▶ EXERCISE INSTRUCTIONS: From the records below, copy out exactly the lines from the one containing "The Blender Python script for this scene continues." to the one containing "struct(obj('trim_6', b, 'barewood'))", both included. Add nothing else.

▬▬▬▬▬▬

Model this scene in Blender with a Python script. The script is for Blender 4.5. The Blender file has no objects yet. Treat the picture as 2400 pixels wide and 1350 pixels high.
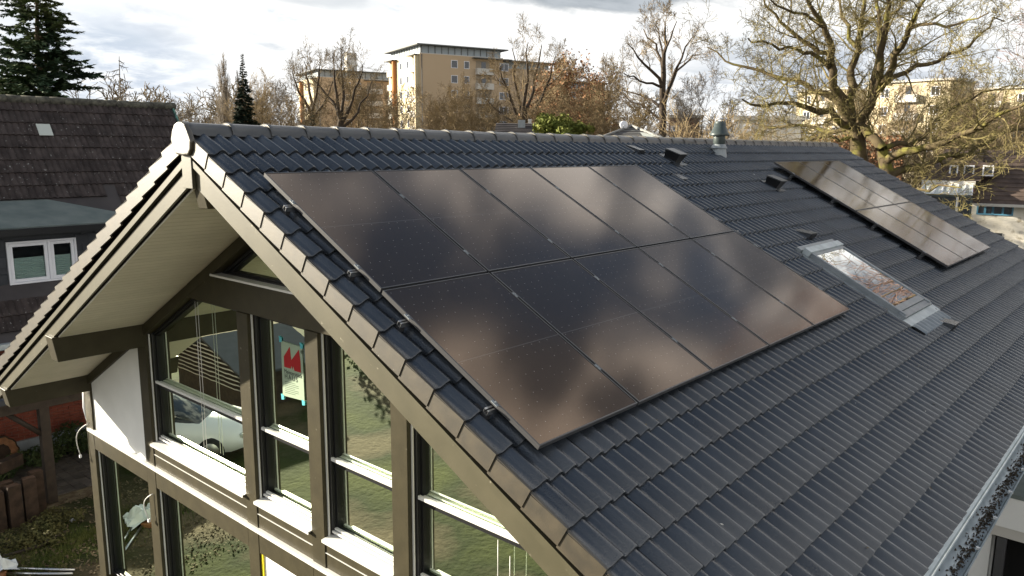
import bpy, bmesh, math, random
from math import sin, cos, pi, radians, sqrt, atan2, hypot
from mathutils import Vector, Matrix

random.seed(7)
SC = bpy.context.scene
COL = SC.collection
V = Vector

# ------------------------------------------------------------------ camera
CAM = V((-3.4077, -6.9133, -0.1573))
YAW, PIT, ROL, FPX = 0.7176197, -0.1777973, 0.0085124, 1826.446
fw = V((cos(PIT) * cos(YAW), cos(PIT) * sin(YAW), sin(PIT)))
rt0 = V((sin(YAW), -cos(YAW), 0)); up0 = rt0.cross(fw)
rt = cos(ROL) * rt0 + sin(ROL) * up0
up = -sin(ROL) * rt0 + cos(ROL) * up0
cd = bpy.data.cameras.new('camera'); cam = bpy.data.objects.new('camera', cd); COL.objects.link(cam)
cd.sensor_width = 36; cd.lens = FPX / 2400 * 36; cd.clip_start = .1; cd.clip_end = 2000
cam.matrix_world = Matrix(((rt.x, up.x, -fw.x, CAM.x), (rt.y, up.y, -fw.y, CAM.y), (rt.z, up.z, -fw.z, CAM.z), (0, 0, 0, 1)))
SC.camera = cam

def ray(x, y):
    return (fw * FPX + rt * (x - 1200) - up * (y - 675)).normalized()
def at(x, y, D):
    """the place at horizontal distance D that the photo shows at pixel x, y"""
    v = ray(x, y); return CAM + v * (D / hypot(v.x, v.y))
def on_plane(x, y, p0, n):
    v = ray(x, y); return CAM + v * ((p0 - CAM).dot(n) / v.dot(n))

# ------------------------------------------------------------------ light
SUN_DIR = V((-0.46, 0.845, 0.265)).normalized()
SUN_EL = math.asin(SUN_DIR.z); SUN_AZ = atan2(SUN_DIR.y, SUN_DIR.x)
sd = bpy.data.lights.new('sun', 'SUN'); sd.energy = 5.0; sd.angle = radians(.6); sd.color = (1.0, .90, .72)
so = bpy.data.objects.new('sun', sd); COL.objects.link(so)
so.rotation_euler = (-SUN_DIR).to_track_quat('-Z', 'Y').to_euler()
SC.view_settings.view_transform = 'Standard'; SC.view_settings.look = 'None'
SC.view_settings.exposure = 1.8; SC.view_settings.gamma = 1; SC.view_settings.use_curve_mapping = False

def world():
    w = bpy.data.worlds.new('World'); SC.world = w; w.use_nodes = True
    nt = w.node_tree; N = nt.nodes; L = nt.links; N.clear()
    def nd(t, **k):
        n = N.new(t)
        for a, b in k.items(): setattr(n, a, b)
        return n
    def mth(op, a, b=None, clamp=False):
        n = nd('ShaderNodeMath', operation=op, use_clamp=clamp)
        for i, q in enumerate((a, b)):
            if q is None: continue
            if isinstance(q, (int, float)): n.inputs[i].default_value = q
            else: L.new(q, n.inputs[i])
        return n.outputs[0]
    out = nd('ShaderNodeOutputWorld'); bg = nd('ShaderNodeBackground'); bg.inputs[1].default_value = .05
    sky = nd('ShaderNodeTexSky', sky_type='NISHITA', sun_disc=False)
    sky.sun_elevation = SUN_EL; sky.sun_rotation = pi / 2 - SUN_AZ; sky.air_density = 1.0; sky.dust_density = .6; sky.ozone_density = 1.5
    tc = nd('ShaderNodeTexCoord'); sp = nd('ShaderNodeSeparateXYZ'); L.new(tc.outputs['Generated'], sp.inputs[0])
    X, Y, Z = sp.outputs
    az = mth('MULTIPLY', mth('ARCTAN2', Y, X), 180 / pi)
    el = mth('MULTIPLY', mth('ARCSINE', Z), 180 / pi)
    zz = mth('ADD', mth('MAXIMUM', Z, 0.0), .16)
    cx = nd('ShaderNodeCombineXYZ'); L.new(mth('DIVIDE', X, zz), cx.inputs[0]); L.new(mth('DIVIDE', Y, zz), cx.inputs[1])
    def noise(scale, det, rough, off, dist=0.0):
        m = nd('ShaderNodeMapping'); m.inputs['Location'].default_value = off; L.new(cx.outputs[0], m.inputs[0])
        n = nd('ShaderNodeTexNoise'); n.inputs['Scale'].default_value = scale; n.inputs['Detail'].default_value = det
        n.inputs['Roughness'].default_value = rough; n.inputs['Distortion'].default_value = dist
        L.new(m.outputs[0], n.inputs['Vector']); return n.outputs['Fac']
    def smooth(x, a, b):
        n = nd('ShaderNodeMapRange', interpolation_type='SMOOTHSTEP'); L.new(x, n.inputs[0])
        n.inputs[1].default_value = a; n.inputs[2].default_value = b; return n.outputs[0]
    def mix(f, a, b):
        n = nd('ShaderNodeMix', data_type='RGBA')
        if isinstance(f, (int, float)): n.inputs[0].default_value = f
        else: L.new(f, n.inputs[0])
        for i, q in ((6, a), (7, b)):
            if isinstance(q, tuple): n.inputs[i].default_value = (*q, 1)
            else: L.new(q, n.inputs[i])
        return n.outputs[2]
    n1 = noise(1.7, 9, .52, (3.1, 1.7, 0), .3)
    n2 = noise(3.9, 8, .48, (2.7, 6.1, 8.2), .3)
    n3 = noise(3.6, 8, .6, (1.2, 9.0, 4.0), .3)
    # one long grey cloud bank to the north-east, a smaller one beside it
    def bank(a0, e0, ra, re, tilt):
        da = mth('SUBTRACT', az, a0); de = mth('SUBTRACT', mth('SUBTRACT', el, e0), mth('MULTIPLY', da, tilt))
        q = mth('ADD', mth('POWER', mth('DIVIDE', da, ra), 2.0), mth('POWER', mth('DIVIDE', de, re), 2.0))
        return mth('SUBTRACT', 1.0, q)
    wob = mth('MULTIPLY', mth('SUBTRACT', n3, .5), 1.7)
    b1 = smooth(mth('ADD', bank(37.0, 11.6, 11.5, 2.5, .10), wob), .0, .55)
    b2 = smooth(mth('ADD', bank(56, 10.2, 7.5, 1.2, .1), wob), .1, .9)
    b3 = smooth(mth('ADD', bank(68, 5.0, 9, 5.5, .0), wob), .0, .9)
    b4 = smooth(mth('ADD', bank(20, 5.2, 14, 3.4, .0), wob), .0, .9)
    cloud = mix(smooth(n2, .42, .58), (1.3, 1.5, 1.8), (10.5, 10.2, 9.6))
    hi_ = smooth(el, 44, 62)
    cover = mth('MULTIPLY', smooth(n1, .36, .50), mth('SUBTRACT', 1.0, mth('MULTIPLY', hi_, .92)))
    low = smooth(mth('SUBTRACT', 19.0, el), 0, 9)
    col = mix(cover, mix(.5, sky.outputs[0], (.6, 1.0, 1.7)), cloud)
    colw = mix(mth('MULTIPLY', low, .86), col, mix(smooth(n3, .25, .45), (4.9, 5.2, 5.5), (6.9, 6.9, 6.8)))
    c2 = mix(mth('MULTIPLY', b3, .8), colw, mix(smooth(n3, .36, .62), (2.9, 3.5, 4.4), (6.0, 6.2, 6.4)))
    c2 = mix(mth('MULTIPLY', b4, .75), c2, mix(smooth(n3, .4, .7), (2.6, 3.0, 3.6), (6.4, 6.6, 6.8)))
    c2 = mix(mth('MULTIPLY', b2, .6), c2, (3.4, 3.7, 4.0))
    c2 = mix(b1, c2, mix(smooth(n3, .36, .66), (1.9, 2.15, 2.4), (3.2, 3.45, 3.7)))
    dt = nd('ShaderNodeVectorMath', operation='DOT_PRODUCT'); L.new(tc.outputs['Generated'], dt.inputs[0]); dt.inputs[1].default_value = SUN_DIR
    glow = mth('ADD', 1.0, mth('MULTIPLY', smooth(dt.outputs['Value'], .80, 1.0), 1.5))
    vm = nd('ShaderNodeVectorMath', operation='SCALE'); L.new(c2, vm.inputs[0]); L.new(glow, vm.inputs['Scale']); c2 = vm.outputs[0]
    L.new(c2, bg.inputs[0]); L.new(bg.outputs[0], out.inputs[0])
    w.cycles.sampling_method = 'MANUAL'; w.cycles.sample_map_resolution = 1024
world()

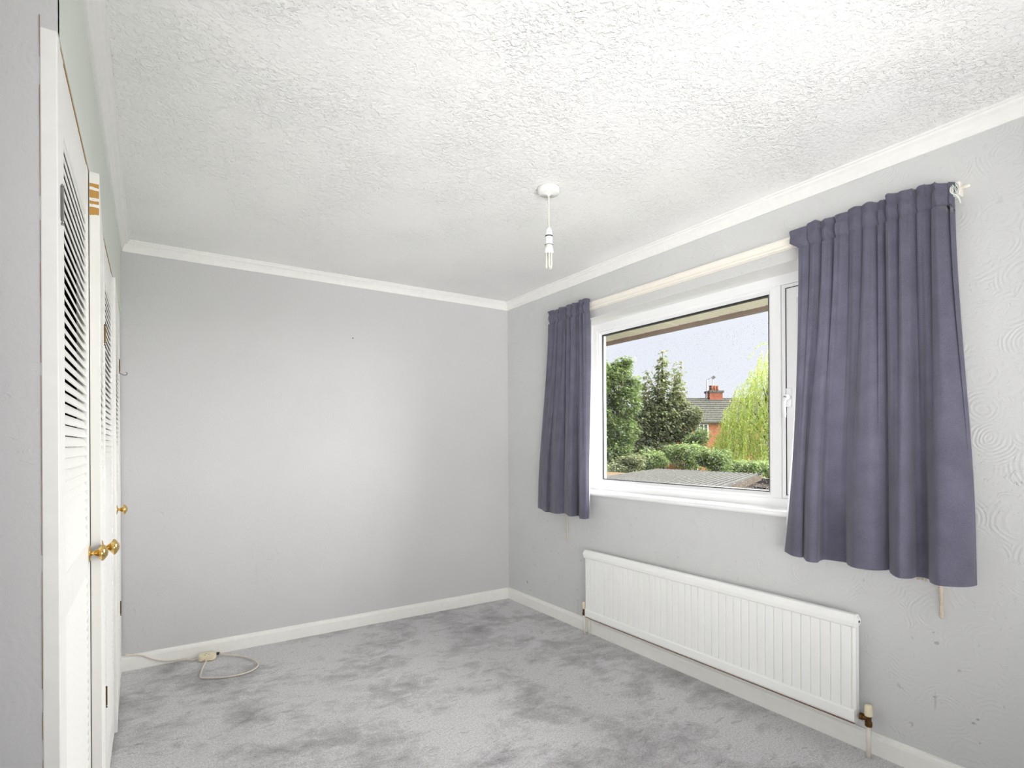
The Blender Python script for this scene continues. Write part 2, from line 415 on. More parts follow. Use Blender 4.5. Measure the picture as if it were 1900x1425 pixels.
box(b, -3.15, -WX-.03, NIB+.06, -.03, .001, .02); box(b, -3.15, -WX-.1, NIB+.06, -.03, 1.98, 2.0)
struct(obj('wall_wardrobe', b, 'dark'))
# skirting boards
def skirt(name, pts_fn, a, bb_, axis):
    prof = [(0, 0), (.016, 0), (.016, .062), (.013, .072), (.007, .078), (.006, .082), (0, .082)]
    if axis == 'y': p = [(-u, v) for u, v in prof]
    else: p = [(-u, v) for u, v in prof]
    return struct(obj(name, prism(BM(), p, axis, a, bb_), 'white_gloss'))
skirt('baseboard_right', None, REAR, -.0005, 'y')
skirt('baseboard_back', None, -WX-.03, -.016, 'x')
# cornice
cp = [(0, 0), (.008, 0), (.009, .008), (.013, .022), (.022, .036), (.033, .044), (.036, .052), (.042, .053), (.042, .06), (0, .06)]
def corn(name, axis, a, b_, s, off):
    prof = [(off+s*u, ZC-.06+v) for u, v in cp]
    o = struct(obj(name, prism(BM(), prof, axis, a, b_), 'cornice'))
    return o
corn('trim_1', 'y', REAR, -.0005, -1, 0); corn('trim_2', 'x', -WX, -.0005, -1, 0); corn('trim_3', 'y', NIB, -.0005, 1, -WX)
# wardrobe jambs and posts
b = BM(); box(b, -WX-.0225, -WX+.0005, NIB-.003, NIB+.035, 0, 1.932, .0015, 1); jb = struct(obj('trim_4', b, 'white_gloss'))
b = BM(); rg = random.Random(9); z = 0
while z < 1.92:
    h_ = rg.uniform(.01, .06)
    if rg.random() < .8: box(b, -WX-.0231-rg.uniform(0, .0004), -WX-.0226, NIB-.0016, NIB+.001, z, z+h_)
    z += h_
obj('chipped_edge', b, 'rust', jb)
b = BM(); box(b, -WX-.06, -WX-.004, -.232, -.012, 0, 1.935, .001, 1); struct(obj('trim_5', b, 'white_gloss'))
b = BM(); box(b, -WX-.06, -WX-.0015, NIB+.036, -.232, 1.9345, 1.94); struct(obj('trim_6', b, 'barewood'))

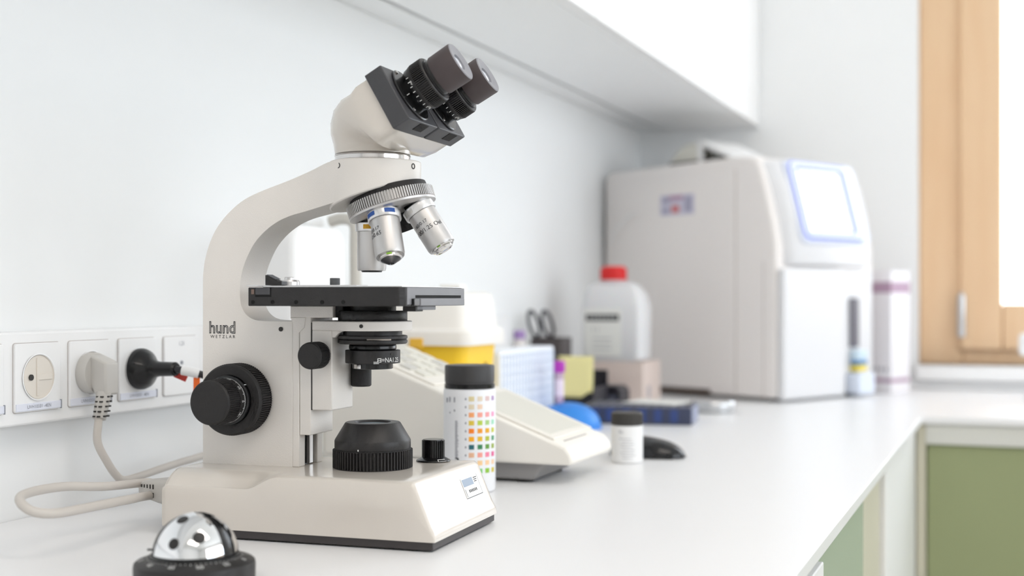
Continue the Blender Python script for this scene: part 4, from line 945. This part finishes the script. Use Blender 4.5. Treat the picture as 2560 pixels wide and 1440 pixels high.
# sticker on the near side
st_ = obj('sticker', MB().box(-.286,-.198,-.0030,-.0021,.352,.392), mat('sticker_lilac', (206, 204, 220), 0.5), ana)
for (a, b, z0, z1) in ((-.280,-.262,.376,.388), (-.222,-.203,.357,.388), (-.280,-.262,.356,.366)):
    obj('sticker_print', MB().box(a, b, -.0034, -.0030, z0, z1), mat('sticker_mauve', (168, 166, 188), 0.5), st_)
obj('sticker_mark', MB().box(-.256,-.236,-.0034,-.0030,.357,.371), mat('sticker_red', (206, 120, 120), 0.5), st_)
obj('sticker_band', MB().box(-.262,-.226,-.0034,-.0030,.382,.389), mat('sticker_plum', (176, 130, 160), 0.5), st_)
obj('hose', MB().tube(spline([(-.42,-.010,.30),(-.40,-.016,.325),(-.37,-.012,.35),(-.345,-.004,.365)]), .002, 8), PVC, ana)
# thermal printer hood on top
t = thing('printer_unit', 'small off-white printer with raised lid on top of the analyser', 'printer', M2 if False else (0.3977 + math.cos(AR)*-.235 - math.sin(AR)*.10, 2.3718 + math.sin(AR)*-.235 + math.cos(AR)*.10, .4525), AR)
obj('printer_base', MB().box(-.075,.055,-.05,.06,0,.010), BLK2, t, 0.002)
obj('printer_shell', MB().prism([(-.073,.009),(.0,.009),(.004,.040),(-.006,.046),(-.036,.042),(-.058,.028)], Y_, X_, Z_, -.05, .06), OFFW2, t, 0.003)
obj('printer_lid', MB().prism([(-.008,.044),(.002,.050),(.012,.048),(.096,.008),(.094,.002),(.006,.038)], Y_, X_, Z_, -.052, .062), CABW, t, 0.002)
obj('lid_side', MB().prism([(.002,.006),(.014,.006),(.012,.044),(.0,.046)], Y_, X_, Z_, -.052, -.046), CABW, t, 0.001)
obj('paper_roll', MB().lathe([(.014,-.03),(.014,.04)], (.034,0,.018), Y_, 28), mat('roll_grey', (170, 170, 164), 0.6), t)
# ------------------------------------------------------------------ carton beside the analyser
CR = R(-28); ca, sa = math.cos(CR), math.sin(CR); CW, CD, CHt = .085, .066, .244
CC = V((.5695, 2.670, 0)) - V((ca, sa, 0))*CW/2 + V((-sa, ca, 0))*CD/2
t = thing('reagent_carton', 'tall white carton with mauve stripes in the corner by the window', 'box', CC, CR)
BXh, BYh = CW/2, CD/2
obj('carton_body', MB().box(-BXh, BXh, -BYh, BYh, 0, CHt), BOXW, t, 0.0015)
for (z0, z1, nm) in ((.200,.222,'upper_stripe'),(.022,.030,'lower_stripe')):
    obj(nm, MB().box(-BXh-.0003, BXh+.0003, -BYh-.0003, BYh+.0003, z0, z1), BOXP, t)
tx = MB()
for k in range(5): tx.box(-.012+k*.010, -.0075+k*.010, -BYh-.0004, -BYh, .044, .052)
obj('carton_lettering', tx, INKG, t, smooth=0)
obj('top_flap', MB().box(-BXh, BXh, -BYh, BYh, CHt, CHt+.0008), BOXW, t)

▬▬▬▬▬▬

▶ EXERCISE RESPONSE:
The Blender Python script for this scene continues. Write part 2, from line 415 on. More parts follow. Use Blender 4.5. Measure the picture as if it were 1900x1425 pixels.
box(b, -3.15, -WX-.03, NIB+.06, -.03, .001, .02); box(b, -3.15, -WX-.1, NIB+.06, -.03, 1.98, 2.0)
struct(obj('wall_wardrobe', b, 'dark'))
# skirting boards
def skirt(name, pts_fn, a, bb_, axis):
    prof = [(0, 0), (.016, 0), (.016, .062), (.013, .072), (.007, .078), (.006, .082), (0, .082)]
    if axis == 'y': p = [(-u, v) for u, v in prof]
    else: p = [(-u, v) for u, v in prof]
    return struct(obj(name, prism(BM(), p, axis, a, bb_), 'white_gloss'))
skirt('baseboard_right', None, REAR, -.0005, 'y')
skirt('baseboard_back', None, -WX-.03, -.016, 'x')
# cornice
cp = [(0, 0), (.008, 0), (.009, .008), (.013, .022), (.022, .036), (.033, .044), (.036, .052), (.042, .053), (.042, .06), (0, .06)]
def corn(name, axis, a, b_, s, off):
    prof = [(off+s*u, ZC-.06+v) for u, v in cp]
    o = struct(obj(name, prism(BM(), prof, axis, a, b_), 'cornice'))
    return o
corn('trim_1', 'y', REAR, -.0005, -1, 0); corn('trim_2', 'x', -WX, -.0005, -1, 0); corn('trim_3', 'y', NIB, -.0005, 1, -WX)
# wardrobe jambs and posts
b = BM(); box(b, -WX-.0225, -WX+.0005, NIB-.003, NIB+.035, 0, 1.932, .0015, 1); jb = struct(obj('trim_4', b, 'white_gloss'))
b = BM(); rg = random.Random(9); z = 0
while z < 1.92:
    h_ = rg.uniform(.01, .06)
    if rg.random() < .8: box(b, -WX-.0231-rg.uniform(0, .0004), -WX-.0226, NIB-.0016, NIB+.001, z, z+h_)
    z += h_
obj('chipped_edge', b, 'rust', jb)
b = BM(); box(b, -WX-.06, -WX-.004, -.232, -.012, 0, 1.935, .001, 1); struct(obj('trim_5', b, 'white_gloss'))
b = BM(); box(b, -WX-.06, -WX-.0015, NIB+.036, -.232, 1.9345, 1.94); struct(obj('trim_6', b, 'barewood'))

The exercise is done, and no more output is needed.